Pakistan Army Kills Man Accused of Masterminding School Terror

peshawar-school-attack-2014
A Majeed/AFP

The man accused of masterminding the Pakistani blood bath in which 132 children were murdered has been killed, according to Army sources.

Senior Taliban commander Saddam Jan was shot on Christmas Day in a notorious tribal region between Pakistan and Afghanistan called the Kyber agency, the Telegraph reports.

The attack on the school in Peshawar shocked the world, as Taliban gunmen stormed into the building where students were sitting their exams and teachers tried to shield the children from the hail of bullets.

Shahab Ali Shah, a local government official, said Jan “was responsible for facilitating the massacre at the Army Public School and College”.

“He was the mastermind of several attacks carried out throughout the country. We had credible reports that he facilitated the Peshawar school attack,” he said.

“He was killed by security forces in Jamrud Tehsil late on Thursday night,” adding that another six militants were arrested during the raid.

Jan was a significant player in the Tehrik-e-Taliban alliance which regularly mounted attacks on government posts and military positions and personnel. He was considered to be one of the few commanders still keen to carry out terror attacks.

Jan was killed in the area of Jamrud, on the famous Khyber Pass which until 2007 was a relatively safe route for both the ISAF forces supply lines in Afghanistan and for civilians to escape the war torn country.

However, since then the Taliban began to control the region and at the end of 2008, supply convoys were regular targets for militant groups.

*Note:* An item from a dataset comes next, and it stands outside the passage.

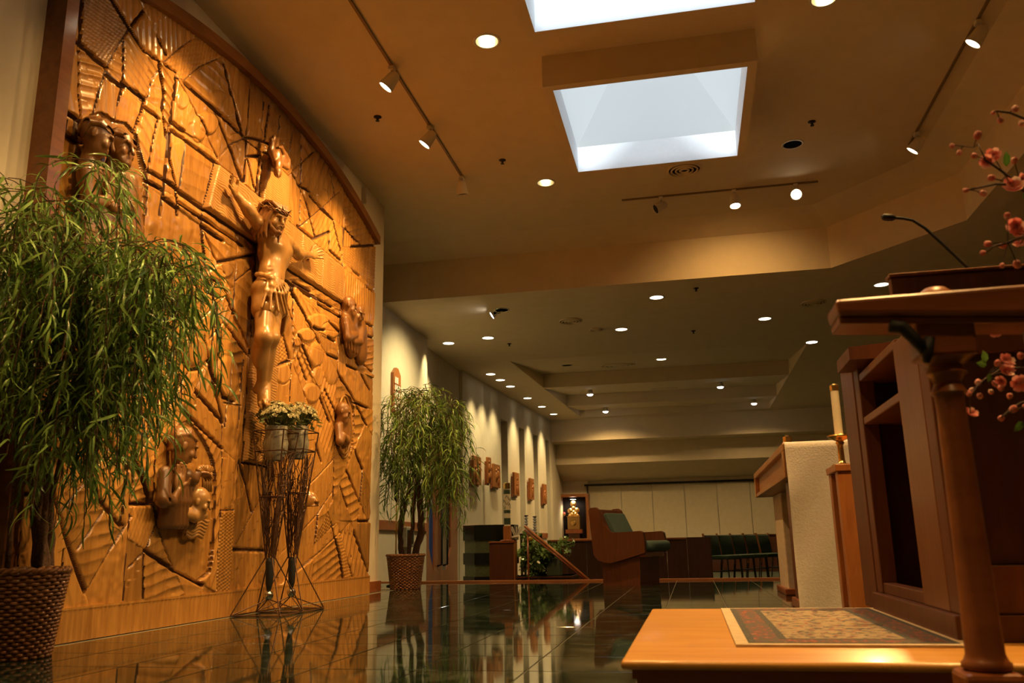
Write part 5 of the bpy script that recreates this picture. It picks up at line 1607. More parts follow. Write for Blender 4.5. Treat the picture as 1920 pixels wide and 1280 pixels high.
# ------------------------------------------------------------------ font group by the platform edge
M_GREENM = plain('green_font_marble', (0.13, 0.16, 0.09), 0.3, noise=0.15, nscale=12)
M_BLACKM = plain('black_font_marble', (0.010, 0.014, 0.011), 0.2, noise=0.3, nscale=14)
YF = 11.3
cx = float(onY(921, 1040, YF)[0])
t = thing('baptismal_font', 'octagonal font of alternating black and green stone courses', 'font', (cx, YF, ZN))
zs = [float(onY(900, y, YF)[2]) - ZN for y in (985, 1013, 1036, 1057, 1079)] + [0]
for k in range(5):
    r = .345 if k % 2 == 0 else .325
    m = MB().lathe([(r / math.cos(math.pi / 8), zs[k + 1]), (r / math.cos(math.pi / 8), zs[k])], 8, (0, 0, 0), Matrix.Rotation(math.pi / 8, 3, 'Z'))
    m.build('stone_course', M_BLACKM if k % 2 == 0 else M_GREENM, t)
MB().lathe([(.30, zs[0] + .001), (.27, zs[0] - .03), (.0001, zs[0] - .05)], 32, caps=False).build('basin', M_BLACKM, t, True)
# wooden cabinet
YC = 10.42
p0, p1 = onY(917, 1015, YC), onY(963, 1015, YC)
ctop = float(p0[2])
t = thing('wood_cabinet', 'plain reddish wood cabinet with right edge coloured as lit in front of the font', 'cabinet', ((p0[0] + p1[0]) / 2, YC, ZN))
hw = (p1[0] - p0[0]) / 2
MB().cbox(-hw, hw, 0, .16, 0, ctop - ZN - .02, .004).build('body', M_AMBO, t)
MB().cbox(-hw - .005, hw + .012, -.012, .17, ctop - ZN - .02, ctop - ZN, .004).build('top', M_CHERRYH, t)
MB().box(hw, hw + .010, 0.0, .155, 0.005, ctop - ZN - .022).build('lit_side_strip', M_ORANGEW, t)  # lighter wood colour stands in for the lit right side
# paschal candle
M_WAX = plain('candle_wax', (0.78, 0.70, 0.52), 0.5, noise=0.03)
M_GREENB = plain('candle_band', (0.05, 0.08, 0.045), 0.5)
q = onY(951.5, 1000, YC + .07); sc = (YC + .07) / F * 1.02
t = thing('paschal_candle', 'tall decorated paschal candle with brass cap on a wooden socket', 'candle', (q[0], YC + .07, ctop))
z = lambda py: float(onY(951, py, YC + .07)[2]) - ctop
MB().lathe([(.085, 0), (.09, .006), (.085, .016), (.05, .02)], 28).build('tray', M_CHERRY, t, True)
MB().cbox(-.044, .044, -.044, .044, .018, z(986), .003).build('socket', M_ORANGEW, t)
MB().lathe([(.040, z(986)), (.040, z(915))], 24).build('candle_shaft', M_WAX, t, True, auto=40)
for ya, yb in ((983, 971), (962, 956), (926, 918)):
    MB().lathe([(.0405, z(ya)), (.0412, z(ya)), (.0412, z(yb)), (.0405, z(yb))], 24).build('painted_band', M_GREENB, t, True, auto=40)
m = MB()
for k in range(9):
    a = k * .9; m.tube([(.0405 * math.cos(a + i * .35), .0405 * math.sin(a + i * .35), z(953) + (z(930) - z(953)) * ((k * .37) % 1) + .03 * math.sin(i * 1.3)) for i in range(6)], .004, 5)
m.build('vine_decoration', M_GREENB, t, True)['kind'] = 'stuff'
MB().lathe([(.043, z(916)), (.043, z(906)), (.030, z(905)), (.012, z(904))], 24).build('brass_follower', M_BRASS, t, True, auto=40)
# fanned white strips
q = onY(968, 1004, YC + .1)
t = thing('palm_fan', 'fan of white strips standing beside the candle socket', 'decoration', (q[0], YC + .1, float(q[2]) - .02))
MB().tube([(-.06, 0, 0), (.03, 0, .015)], .014, 8).build('holder', M_CARD, t, True)
for k, (dx0, dx1) in enumerate(((-.03, -.075), (-.01, -.055), (0, -.0), (.01, .045), (.02, .07))):
    MB().add([(dx0, -.004, .02), (dx0 + .012, -.004, .02), (dx1 + .014, -.006, .13), (dx1 - .002, -.006, .13), (dx0, .004, .02), (dx0 + .012, .004, .02), (dx1 + .014, .002, .13), (dx1 - .002, .002, .13)],
             [(0, 1, 2, 3), (5, 4, 7, 6), (1, 5, 6, 2), (4, 0, 3, 7), (3, 2, 6, 7), (0, 4, 5, 1)]).build('strip', M_CARD, t)
# planter box with trailing ivy
YV = 10.62
a, b = onY(968, 1088, YV), onY(1075, 1088, YV)
led = float(onY(1020, 1079, YV)[2])
t = thing('planter_ledge', 'low dark ledge holding the ivy pots behind the platform edge', 'ledge', ((a[0] + b[0]) / 2, YV, ZN))
MB().cbox(-(b[0] - a[0]) / 2, (b[0] - a[0]) / 2, -.12, .5, 0, led - ZN, .006).build('body', M_BLACKM, t)
MB().cbox(-(b[0] - a[0]) / 2 - .01, (b[0] - a[0]) / 2 + .01, -.13, .51, led - ZN - .03, led - ZN, .006).build('top', M_DARKWOOD, t)
M_POTG = plain('green_pot', (0.06, 0.085, 0.055), 0.5, noise=0.1)
M_IVY = leafmat('ivy_leaf', (0.03, 0.08, 0.015), (0.24, 0.36, 0.11), 0.2, 0.22)
for k, (px, wpx, lab, spread, nl) in enumerate(((1003, 28, 'trailing ivy in a round green pot by the candle', (966, 1030, 1002, 1086), 1200), (1040, 26, 'trailing ivy in a square green pot by the handrail', (1020, 1083, 1018, 1075), 420))):
    c = onY(px, 1078, YV + .05)
    t = thing('potted_ivy', lab, 'potted plant', (c[0], YV + .05, led), group='ivy pots by the platform edge')
    hp = float(onY(px, 1046, YV)[2]) - led; r = wpx / 2 / F * YV
    if k == 0: MB().lathe([(r * .75, 0), (r, hp), (r * .95, hp), (r * .9, hp * .9)], 20, caps=False).build('pot', M_POTG, t, True, auto=40)
    else:
        MB().cbox(-r, r, -r, r, 0, hp, .006).build('pot', M_POTG, t)
    V, Fc = [], []; R = random.Random(40 + k); vines = MB()
    cc = np.array([c[0], YV + .05, led])
    for i in range(34 if k == 0 else 12):
        e = onY(R.uniform(spread[0], spread[1]), R.uniform(spread[2], spread[3]), YV + R.uniform(-.16, .2)) - cc
        m_ = np.array([e[0] * .5, e[1] * .5, max(hp, e[2]) + .05])
        pts = [np.array([0, 0, hp * .9]), m_ * .6 + np.array([0, 0, hp * .4]), m_, e]
        vines.tube(pts, .003, 4, False)
        for j in range(nl // 11):
            q = R.random(); a_, b_ = (m_, e) if q > .35 else (pts[0], m_)
            p = a_ + (b_ - a_) * R.random() + np.array([R.gauss(0, .025), R.gauss(0, .025), R.gauss(0, .022)])
            s_ = R.uniform(.018, .036); M = Matrix.Rotation(R.uniform(0, 6.28), 3, 'Z') @ Matrix.Rotation(R.uniform(.2, 1.3), 3, 'Y') @ Matrix.Rotation(R.gauss(0, .5), 3, 'X')
            lv = [(0, 0, 0), (-.25, .55, .08), (.45, .6, .05), (1.25, 0, -.1), (.45, -.6, .05), (-.25, -.55, .08), (.4, 0, -.04)]
            n0 = len(V)
            for w_ in lv: V.append(tuple(np.array(M @ Vector(w_)) * s_ + p))
            Fc += [(n0, n0 + 1, n0 + 2, n0 + 6), (n0 + 6, n0 + 2, n0 + 3, n0 + 4), (n0, n0 + 6, n0 + 4, n0 + 5)]
    npmesh('ivy_leaves', V, Fc, M_IVY, t, False, False)['kind'] = 'stuff'
    vines.build('ivy_vines', M_IVY, t)['kind'] = 'stuff'
# sloping handrail
A, B = onY(984, 986, 10.30), onY(1104, 1089, 10.16)
t = thing('handrail', 'sloping wooden handrail running down to the platform edge', 'handrail', (B[0], B[1], 0))
o = np.array([B[0], B[1], 0])
for k, dz in enumerate((0.0, -.045)):
    MB().tube([A - o + np.array([0, 0, dz]), B - o + np.array([0, 0, dz * .6 + .012])], .017 if k == 0 else .013, 8).build('rail', M_ORANGEW if k == 0 else M_CHERRY, t, True)
for f_ in (.04, .93):
    p = A + (B - A) * f_ - o
    MB().tube([p + np.array([0, .01, -.03]), np.array([p[0], p[1] + .01, -.004 if False else ZN])], .010, 8).build('baluster', M_CHERRY, t, True)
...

The district of Jamrud, on the Khyber road, was the subject of a military offensive in 2009 when Pakistan sealed off the bridge. The operation was mainly focussed on Jamrad where homes suspected of belonging to Taliban militants were bulldozed.

Despite reports that the seven gunmen who stormed the school on 16th December were not supposed to fire on children, the deliberate targeting of the students was greeted with international horror and even Taliban and al-Qaeda leaders denounced it as “un-Islamic”.

The death of the 148 victims brought a retraction on Pakistan’s moratorium on capital punishment and has since executed six convicted terrorists, in the hope to send out a strong message to groups thinking of carrying out further atrocities.

According to Pakistan officials the planning of the operation was believed to have been ordered by Umar Mansoor on behalf of Maulana Fazlullah, leader of the Tehrik-e-Taliban alliance

But the actual planning of the operation was carried out by Saddam Jan, leader of a terror sub group.

But according to Pakistani officials the planning of the operation was carried out by Saddam Jan, the leader of the umbrella group’s Tariq Gedar faction.

He was also said to be the mastermind behind the 2013 attack on a team of polio immunization workers in which 11 security personnel were killed and an attack which killed eight government paramilitary Scouts and several tribal elders.

Former senior commander Brigadier (retired) Mahmood Shah said Saddam “was a significant man because he had been fighting the security forces at a time when most Taliban have gone into hibernation.”

“Taliban are on the run and losing important commanders is a sign that they are getting weaker and weaker”, he added.

Security analyst Talet Khan said the revulsion over the slaughter of so many children had stopped Taliban fighters from finding sanctuary amongst sympathetic locals.

“The TTP’s attack on the Army Public School has enraged and saddened the people due to which they do not want to provide sanctuaries to the TTP’s men”, he said.